If you visit Monkwick Infants School, it is likely that a pupil will take you to look at a group of cottonbuds that have been stuck vertically on to a table, and will explain that one cottonbud is your host's aunt and another, perhaps, their dog. Husband and wife team, dance artist Debbie Watkins Jones and visual artist Jevan, have been working with the reception class, focusing on tolerance, understanding, acceptance, compassion and integration as aspects of intelligent citizenship.

Says teacher Juliet Evans: "At foundation stage we wanted to keep to what's important to small children - families, class groups, friends. We gradually work outwards - for example to include teachers, dinner ladies and lollipop people."

Having talked about their family, each child uses cottonbuds, drawing pins and white tacks to represent them, cutting down the stalks for shorter relatives and indicating other characteristics by dipping the cottonbuds in paints. With their family grouped on a table, each child drew a circle around them and wrote their names nearby. They discussed how it was no longer just them in the room but their families, too; how the table could represent Colchester, or just the estate around the school, and if anyone's family knew other families.

They are now creating families with plastic bottles. Different bottle shapes and colours give children more scope for expression. "The idea,"

says Jevan, "is that this strengthens their sense of personal identity and increases their awareness of their peers' identities."

Family trees and recycling

At Cherry Tree Primary School, Colchester, Years 12 teacher Heather Jones admits that initially she found it hard to see how they would link family trees and recycling, but gradually she saw that there was a link - "it was in the importance of them protecting the environment for their own children and grandchildren."

In a project that ranges across the curriculum, the children began by creating a family tree using drawings and old photos sent in by parents, and then moved on to recycling - collecting rubbish and sorting it, saving water and caring for plants - and arranged an afternoon for grandparents to visit, giving them tea and biscuits made by the children.

Pupils worked with printmaker Jacqueline Davis, screenprinting and blockprinting on fabric and paper on the project themes, and creating textile collages using the school motto, Respect (standing for concepts such as responsibility; enjoying our work; smile and keep safe). The final piece is a textile collage on the theme of family and recycling.

"It's really stimulated them to think about where they fit into their community and what they can do to help improve their own environment," says teacher Heather Jones. "The large collage has several mirrors on it, so that when pupils look at it they see themselves as part of it, and, by implication, part of their community."

Lesson ideas

Managing a collaboration

* With a long project, outcomes are uncertain and the final work could change radically as the work develops. Go with it!

* The artist may not be a teacher - they will think differently to you.

* Communicate with the artist before the project. Discuss expectations and planning.

* Decide the level of support that will be offered, for example the number of teaching assistants needed for activities out of the classroom.

* Allow the artist to do their job. They will adapt their ideas to incorporate and take note of what children are suggesting.

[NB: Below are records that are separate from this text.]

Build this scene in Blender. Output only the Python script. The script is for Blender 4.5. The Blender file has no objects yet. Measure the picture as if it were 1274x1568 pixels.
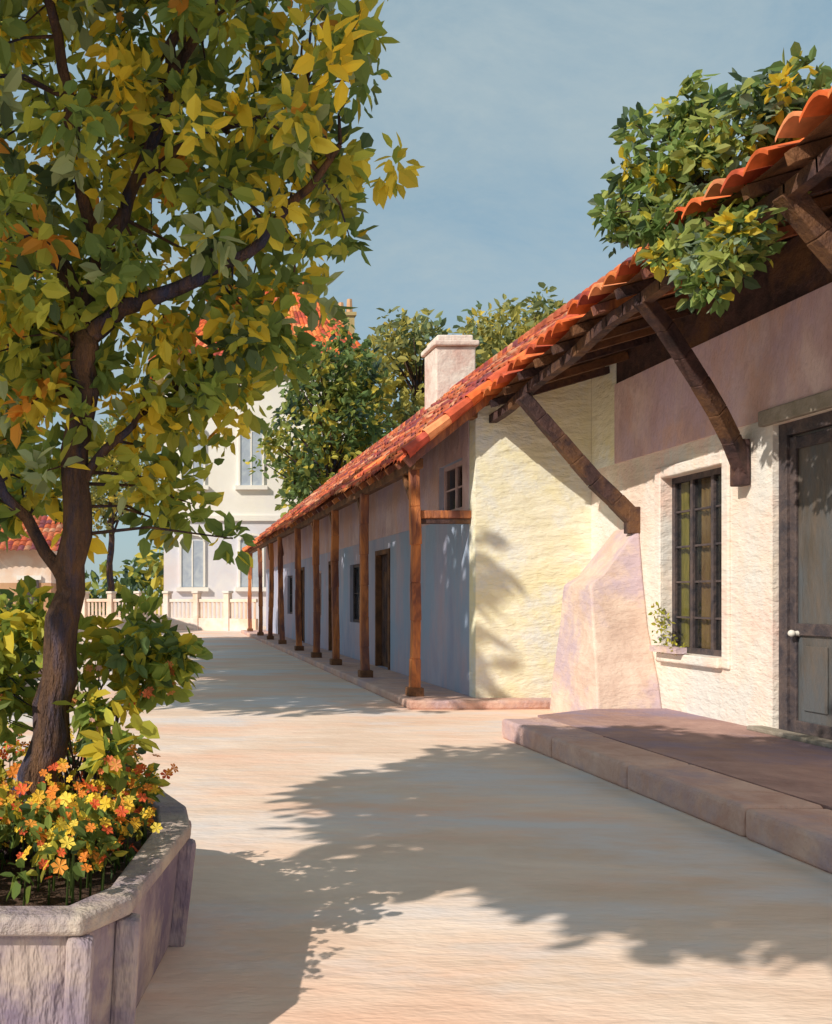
import bpy, math, random, bmesh
import numpy as np
from mathutils import Vector
random.seed(7)
R = np.random.default_rng(11)
scene = bpy.context.scene
D = bpy.data

# ---------------------------------------------------------------- helpers
def link(o, parent=None):
    scene.collection.objects.link(o)
    if parent is not None: o.parent = parent
    return o
def empty(name, loc=(0,0,0)):
    e = D.objects.new(name, None); e.empty_display_size = .3; e.location = loc
    return link(e)

def pmat(name, c1, c2, scale=2.0, stretch=(1,1,1), rough=.85, bump=.3, bscale=14, bstretch=None, c3=None, spec=.25, detail=4, lo=.35, hi=.65, c4=None):
    m = D.materials.new(name); m.use_nodes = True
    nt = m.node_tree; N = nt.nodes; L = nt.links
    b = N['Principled BSDF']; b.inputs['Roughness'].default_value = rough
    b.inputs['Specular IOR Level'].default_value = spec
    tc = N.new('ShaderNodeTexCoord')
    mp = N.new('ShaderNodeMapping'); mp.inputs['Scale'].default_value = stretch
    L.new(tc.outputs['Object'], mp.inputs['Vector'])
    n = N.new('ShaderNodeTexNoise'); n.inputs['Scale'].default_value = scale; n.inputs['Detail'].default_value = detail
    n.inputs['Roughness'].default_value = .62; n.inputs['Distortion'].default_value = .6
    L.new(mp.outputs[0], n.inputs['Vector'])
    r = N.new('ShaderNodeValToRGB'); e = r.color_ramp.elements
    e[0].position = lo; e[0].color = (*c1, 1); e[1].position = hi; e[1].color = (*c2, 1)
    L.new(n.outputs['Fac'], r.inputs['Fac'])
    col = r.outputs['Color']
    for cc,k,off in ((c3,.33,0),(c4,.55,7.3)):
        if cc is None: continue
        m3 = N.new('ShaderNodeMapping'); m3.inputs['Location'].default_value=(off,off,off); m3.inputs['Scale'].default_value=stretch
        L.new(tc.outputs['Object'], m3.inputs['Vector'])
        n3 = N.new('ShaderNodeTexNoise'); n3.inputs['Scale'].default_value = scale*k; n3.inputs['Detail'].default_value = 5
        n3.inputs['Roughness'].default_value = .7
        L.new(m3.outputs[0], n3.inputs['Vector'])
        r3 = N.new('ShaderNodeValToRGB'); r3.color_ramp.elements[0].position = .48; r3.color_ramp.elements[1].position = .62
        L.new(n3.outputs['Fac'], r3.inputs['Fac'])
        mx = N.new('ShaderNodeMix'); mx.data_type = 'RGBA'
        L.new(r3.outputs['Color'], mx.inputs['Factor']); L.new(col, mx.inputs['A']); mx.inputs['B'].default_value = (*cc, 1)
        col = mx.outputs['Result']
    L.new(col, b.inputs['Base Color'])
    if bump > 0:
        mp2 = N.new('ShaderNodeMapping'); mp2.inputs['Scale'].default_value = bstretch or stretch
        L.new(tc.outputs['Object'], mp2.inputs['Vector'])
        n2 = N.new('ShaderNodeTexNoise'); n2.inputs['Scale'].default_value = bscale; n2.inputs['Detail'].default_value = 4
        n2.inputs['Roughness'].default_value = .65
        L.new(mp2.outputs[0], n2.inputs['Vector'])
        bp = N.new('ShaderNodeBump'); bp.inputs['Strength'].default_value = bump; bp.inputs['Distance'].default_value = .06
        L.new(n2.outputs['Fac'], bp.inputs['Height']); L.new(bp.outputs[0], b.inputs['Normal'])
    return m

def amat(name, rough=.6, trans=0.0, noise=.25, nscale=8):
    m = D.materials.new(name); m.use_nodes = True
    nt = m.node_tree; N = nt.nodes; L = nt.links
    b = N['Principled BSDF']; b.inputs['Roughness'].default_value = rough; b.inputs['Specular IOR Level'].default_value = .25
    a = N.new('ShaderNodeAttribute'); a.attribute_name = 'Col'
    out = a.outputs['Color']
    if noise > 0:
        tc = N.new('ShaderNodeTexCoord'); n = N.new('ShaderNodeTexNoise'); n.inputs['Scale'].default_value = nscale
        n.inputs['Detail'].default_value = 3
        L.new(tc.outputs['Object'], n.inputs['Vector'])
        mr = N.new('ShaderNodeMapRange'); mr.inputs['To Min'].default_value = 1-noise*2; mr.inputs['To Max'].default_value = 1+noise*2
        L.new(n.outputs['Fac'], mr.inputs['Value'])
        vm = N.new('ShaderNodeVectorMath'); vm.operation = 'SCALE'
        L.new(out, vm.inputs[0]); L.new(mr.outputs[0], vm.inputs['Scale']); out = vm.outputs[0]
    L.new(out, b.inputs['Base Color'])
    if trans > 0:
        t = N.new('ShaderNodeBsdfTranslucent'); L.new(out, t.inputs['Color'])
        mx = N.new('ShaderNodeMixShader'); mx.inputs[0].default_value = trans
        L.new(b.outputs[0], mx.inputs[1]); L.new(t.outputs[0], mx.inputs[2])
        L.new(mx.outputs[0], N['Material Output'].inputs['Surface'])
    return m

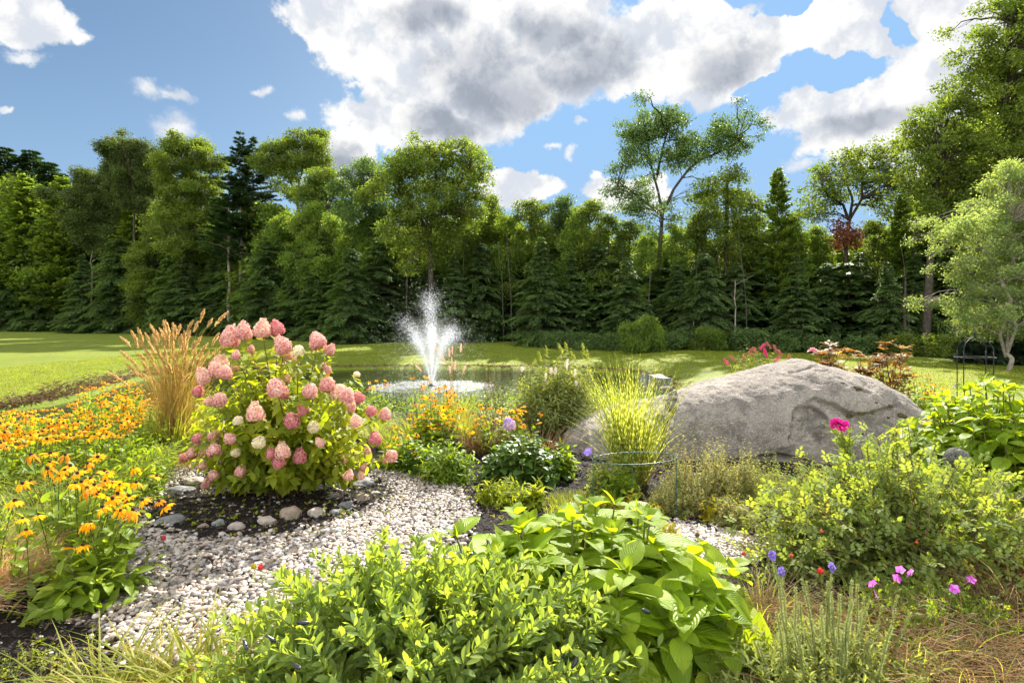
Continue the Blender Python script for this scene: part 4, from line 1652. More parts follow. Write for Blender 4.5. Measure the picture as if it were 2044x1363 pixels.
def leaf_shoots(b, paths, m, t0, t1, tpls, size, pitch=.7, up=.35, taper=.4, nrm_up=1.0, mat=0, whorl=1, jitd=.25, jitn=.3, rn0=0.0, spread=.25, decussate=False, petiole=0.0, vis=None):
    """m nodes with `whorl` leaves each along the shoots"""
    n = len(paths)
    t = t0 + (t1 - t0) * (np.arange(m)[None] + rs.uniform(-.3, .3, (n, m))) / max(m - 1, 1)
    t = np.clip(t, 0, 1)
    p, d = along(paths, t)
    az = rs.uniform(0, 6.28, (n, 1)) + np.arange(m)[None] * (math.pi / 2 if decussate else 2.4)
    base_r = rs.random((n, 1))
    for w in range(whorl):
        aa = az + w * 2 * math.pi / whorl
        ref = np.array([.31, .2, .93])
        s1 = unit(np.cross(d, ref) + 1e-6)
        s2 = np.cross(d, s1)
        o = s1 * np.cos(aa)[..., None] + s2 * np.sin(aa)[..., None]
        dd = unit(o * math.sin(pitch) + d * math.cos(pitch) + np.array([0, 0, up]) + rs.normal(0, jitd, o.shape))
        nn = np.array([0, 0, nrm_up]) + d * .5 + rs.normal(0, jitn, o.shape)
        q = np.arange(m) / max(m - 1, 1)
        sz = size * (1 - taper * q ** 2)[None] * rs.uniform(1 - spread, 1 + spread, (n, m))
        pp = p + o * petiole * sz[..., None]
        rn = np.clip(rn0 + (1 - rn0) * (.55 * base_r + .45 * rs.random((n, m))), 0, 1)
        P3, D3, N3, S3, R3 = pp.reshape(-1, 3), dd.reshape(-1, 3), nn.reshape(-1, 3), sz.ravel(), rn.ravel()
        wh = rs.integers(0, len(tpls), len(P3))
        for k, tp in enumerate(tpls):
            kk = wh == k
            b.scatter(tp, P3[kk], D3[kk], N3[kk], S3[kk], R3[kk], mat)


def blades(b, n, r0, L, lean, droop=.5, w=.008, K=8, ctr=(0, 0), az=None, fold=.25, mat=0, rn=None, bias=(0, 0), wob=.015, z0=0.0):
    a = rs.uniform(0, 6.28, n) if az is None else az
    L_ = rs.uniform(L[0], L[1], n)
    ln = rs.uniform(lean[0], lean[1], n)
    dr = rs.uniform(.5, 1.3, n) * droop
    t = np.linspace(0, 1, K)[None]
    rr = np.sqrt(rs.random(n)) * r0
    aa = a + rs.normal(0, .5, n)
    bx, by = ctr[0] + np.cos(aa) * rr, ctr[1] + np.sin(aa) * rr
    h = (t - (dr * .5)[:, None] * t ** 3) * L_[:, None]
    ho = (ln[:, None] * t + dr[:, None] * .75 * t ** 2.4) * L_[:, None]
    q = np.sqrt(np.maximum(1 - (ln[:, None] * .7) ** 2, .2))
    wobx = np.cumsum(rs.normal(0, wob, (n, K)), 1) * L_[:, None] * .4
    p = np.stack([bx[:, None] + np.cos(a)[:, None] * ho + wobx + bias[0] * t ** 2 * L_[:, None], by[:, None] + np.sin(a)[:, None] * ho + bias[1] * t ** 2 * L_[:, None], z0 + h * q - .01], -1)
    side = np.stack([-np.sin(a) + rs.normal(0, .4, n), np.cos(a) + rs.normal(0, .4, n), rs.normal(0, .3, n)], -1)
    prof = np.minimum(1, 1.6 - 1.55 * t) * np.minimum(1, .6 + 2 * t)
    ww = w * rs.uniform(.7, 1.3, n)[:, None] * prof
    b.ribbon(p, side, ww, rn, mat, fold)
    return p


# ---- leaf templates used in the garden
L_HYD = [tpl_leaf(.62, 3, 9, .10, .22, .42, .05, .03, 1, s) for s in (1, 2, 3)] + [tpl_leaf(.58, 3, 9, .16, .40, .42, .06, .03, 1, s) for s in (4, 5)]
L_HYDM = [tpl_leaf(.58, 1, 5, .12, .22, .42, .05, .0, 1, s) for s in (1, 2)] + [tpl_leaf(.56, 1, 5, .18, .40, .42, .05, 0, 1, 4)]
L_OVAL = [tpl_leaf(.46, 1, 4, .14, .15, .45, 0, 0, .6, 1), tpl_leaf(.46, 1, 4, .2, .35, .45, 0, 0, .6, 2)]
L_OB = [tpl_leaf(.42, 1, 4, .10, .05, .58, 0, 0, .1, 1), tpl_leaf(.40, 1, 4, .2, .22, .58, .03, 0, .1, 2), tpl_leaf(.33, 1, 4, .26, -.12, .56, .04, 0, .2, 3)]
L_LONG = [tpl_leaf(.26, 1, 5, .12, .30, .4, .04, 0, 1, 1), tpl_leaf(.26, 1, 5, .16, .55, .4, .04, 0, 1, 3)]
L_SMALL = [tpl_leaf(.5, 1, 2, .12, .12, .45, 0, 0, .3, 1), tpl_leaf(.5, 1, 2, .2, .25, .45, 0, 0, .3, 2)]

M_HYD = leafmat('hydrangea_leaf', (.17, .28, .018), (.28, .38, .024), (.37, .43, .035), tr=.52, tint=(2.0, 1.75, .5), rough=.36, spec=.8, veins=1, patch=.35, pscale=3, spots=.7)
M_HYDP = leafmat('hydrangea_green_leaf', (.16, .22, .02), (.28, .33, .03), (.42, .36, .045), tr=.56, tint=(2.1, 1.85, .45), rough=.42, spec=.45, patch=.3, pscale=3)
M_BAP = leafmat('indigo_leaf', (.16, .24, .085), (.26, .33, .075), (.38, .40, .06), tr=.5, tint=(1.9, 1.75, .45), rough=.6, spec=.4, patch=.35, pscale=4)
M_ROSE = leafmat('rose_leaf', (.14, .20, .055), (.25, .31, .085), (.38, .36, .08), tr=.46, tint=(1.9, 1.7, .45), rough=.55, spec=.35, patch=.3, pscale=5)
M_GREEN = leafmat('broad_leaf', (.12, .20, .02), (.20, .28, .028), (.31, .35, .04), tr=.48, tint=(2.1, 1.9, .5), rough=.38, spec=.5, patch=.3, pscale=4)
M_DKGREEN = leafmat('glossy_leaf', (.05, .10, .02), (.09, .15, .025), (.14, .19, .03), tr=.40, tint=(2.6, 2.5, .6), rough=.34, spec=.6, patch=.3, pscale=4)
M_STRAP = leafmat('strap_leaf', (.16, .22, .03), (.28, .32, .06), (.45, .38, .15), tr=.5, tint=(1.9, 1.75, .6), rough=.45, spec=.5, patch=.3)
M_SAGE = leafmat('sage_leaf', (.17, .21, .06), (.27, .30, .09), (.36, .35, .12), tr=.45, tint=(1.8, 1.7, .6), rough=.6, spec=.25, patch=.3, pscale=4)
M_STEM = leafmat('green_stem', (.10, .13, .03), (.16, .17, .05), (.20, .16, .06), tr=.15, tint=(1.5, 1.5, .7), rough=.6, spec=.3, patch=0)
M_WOODY = leafmat('woody_stem', (.11, .07, .04), (.19, .125, .075), (.26, .19, .12), tr=.0, rough=.8, spec=.2, patch=0)
M_TAN = leafmat('reed_straw', (.45, .31, .13), (.62, .46, .24), (.70, .56, .34), tr=.45, tint=(1.6, 1.45, 1.0), rough=.7, spec=.2, patch=.15)
M_TANST = leafmat('reed_stem', (.26, .18, .045), (.38, .27, .08), (.32, .30, .07), tr=.35, tint=(1.7, 1.4, .7), rough=.6, spec=.3, patch=.2)
M_DRY = leafmat('dry_grass', (.12, .07, .04), (.26, .17, .09), (.42, .32, .19), tr=.35, tint=(1.5, 1.3, .9), rough=.7, spec=.2, patch=.4)
M_YPETAL = leafmat('yellow_petal', (.78, .36, .006), (.90, .50, .01), (.92, .42, .01), tr=.45, tint=(1.5, 1.3, .8), rough=.55, spec=.3, patch=0)
M_CONE = plainmat('dark_cone', (.045, .02, .012), (.012, .006, .005), .8, 120, .002)


def clump_root(name, label, cat, g, group=None):
    return thing(name, label, cat, g, group)


# ---------------------------------------------------------------- mophead florets
def head_mesh(name, mat, cone=.5, n=230, seed=0, fs=.17):
    """flower head of radius 1: four-petalled florets over a rounded cone"""
    global rs
    old = rs
    rs = np.random.default_rng(seed)
    b = B()
    V, fc, uv = tpl_stone(3, seed, 1.0, .03)
    V = V * .74
    V[:, 2] = np.where(V[:, 2] > 0, V[:, 2] * (1 + cone), V[:, 2] * .8)
    b.add(V, fc, np.full((len(V), 3), .2))
    i = np.arange(n) + .5
    ph = np.arccos(1 - 1.72 * i / n)
    th = i * 2.39996 + rs.normal(0, .1, n)
    dirs = np.stack([np.cos(th) * np.sin(ph), np.sin(th) * np.sin(ph), np.cos(ph)], -1)
    lump = 1 + .10 * vnoise(dirs * 2.2, seed) + .07 * vnoise(dirs * 5, seed + 3) + rs.normal(0, .05, n)
    p = dirs * lump[:, None] * .93
    q = p[:, 2] > 0
    p[q, 2] *= 1 + cone
    p[q, :2] *= (1 - .28 * cone * (p[q, 2:] / (1 + cone)) ** 1.0)
    p[~q, 2] *= .85
    nr = unit(dirs + rs.normal(0, .45, dirs.shape))
    s1 = unit(np.cross(nr, rs.normal(0, 1, nr.shape)))
    s2 = np.cross(nr, s1)
    T = (np.array([[0, 0, 0], [.55, .5, .10], [0, 1, .02], [-.55, .5, .10]]), [np.array([[0, 1, 2, 3]])], np.array([[.5, 0], [1, .5], [.5, 1], [0, .5]]))
    r = np.clip(.38 + .5 * vnoise(dirs * 1.8 + 5, seed) + .32 * dirs[:, 2] + rs.normal(0, .14, n), 0, 1)
    for k in range(4):
        a = k * math.pi / 2
        d = s1 * math.cos(a) + s2 * math.sin(a)
        b.scatter(T, p, d + nr * .15, nr, fs * rs.uniform(.8, 1.15, n), r)
    rs = old
    return b.mesh(name, mat)


def petalmat(name, a, b_, c, tr=.3, tint=(1.5, 1.2, 1.1)):
    return leafmat(name, a, b_, c, tr=tr, tint=tint, rough=.6, spec=.25, patch=0)


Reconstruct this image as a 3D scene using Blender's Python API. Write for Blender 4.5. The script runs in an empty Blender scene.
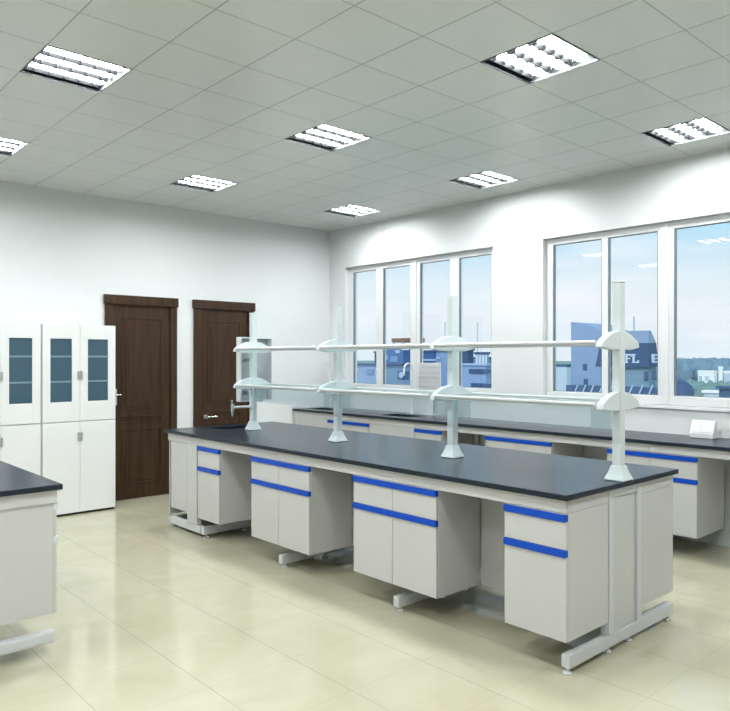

* Allow time after each visit and workshop for evaluation and discussion of what will happen on the next visit.

* Record the responses of children and adults to the activities as a positive record of the events and to ensure an ongoing evaluation of the project.

* Decide with the artist any key words that you hope will emerge from children's discussion.

* Follow through any important or interesting points with the children between visits. Make it obvious that the artist's contribution is seen as valuable and has impact when they are not there.

* Develop cross-curricular activities to continue the pace of the project between visits.

* Keep other members of staff informed about what you are doing.

* Encourage children's families and friends to become involved.